In his program notes for this release, Juilliard composition professor John Corigliano observes that Samuel Barber “never liked his Violin Concerto”; specifically, he felt the energetic finale didn’t quite fit with the initial two movements. But if Barber had heard this version by Anne Akiko Meyers (Pre-College ’87; Certificate ’90), Leonard Slatkin (B.M. ’67, orchestral conducting), and the London Symphony Orchestra, he might have had a change of heart. Slatkin also recorded the concerto in the 1980s with Elmar Oliveira and the Saint Louis Symphony, and he has a real affinity for Barber’s masterful phrasing. The L.S.O. shows marvelous versatility, whether pulling back slightly to let Meyers shine, or surging forward in Barber’s voluptuous climaxes. When the frenetic third movement arrives (presto in moto perpetuo), Meyers uses light bow strokes for the perfect spicy tonic to the lush melodies of the earlier movements. 

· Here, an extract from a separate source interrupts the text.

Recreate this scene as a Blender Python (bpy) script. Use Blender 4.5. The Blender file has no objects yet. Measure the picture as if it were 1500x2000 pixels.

Corigliano wrote Lullaby for Natalie (2010) for violin and piano to honor Meyers’s not-yet-born oldest child, and in this subsequent orchestration, nestled in a tender melody, fragments of the Barber seem to appear. (In the notes, Corigliano recalls Barber as his mentor.) In Meyers’s hands, the piece becomes a sweet interlude between the two concertos. 

Inspired by the dual nature of the Archeopteryx—a bird/dinosaur hybrid from 150 million years ago—Mason Bates (Barnard-Columbia-Juilliard Exchange ’99; M.M. ’01, composition) created his Violin Concerto (2012) for Meyers. As he writes, the violin part “inhabits two identities: one primal and rhythmic, the other elegant and lyrical.” But this idea didn’t come easily; Bates confesses on his website, “I’ve always looked fearfully at the strings, the most-heard (and most populated) section of an orchestra.” Abandoning his often-used electronics, he conquered that anxiety and wrote this entertaining blend of soaring strings, jazz, and colorful percussion (including horse hooves) to frame the soloist. In the finale, “The rise of the birds,” Bates echoes the brilliance of Barber’s finale, as Meyers takes flight above the orchestra.

Silas Brown recorded the program at L.S.O. St. Lukes in London, a former church that is now the orchestra’s education center as well as a site for recordings and concerts. He captures the sunny glow of the Barber and Corigliano as well as every spunky, percussion-laced detail of the Bates.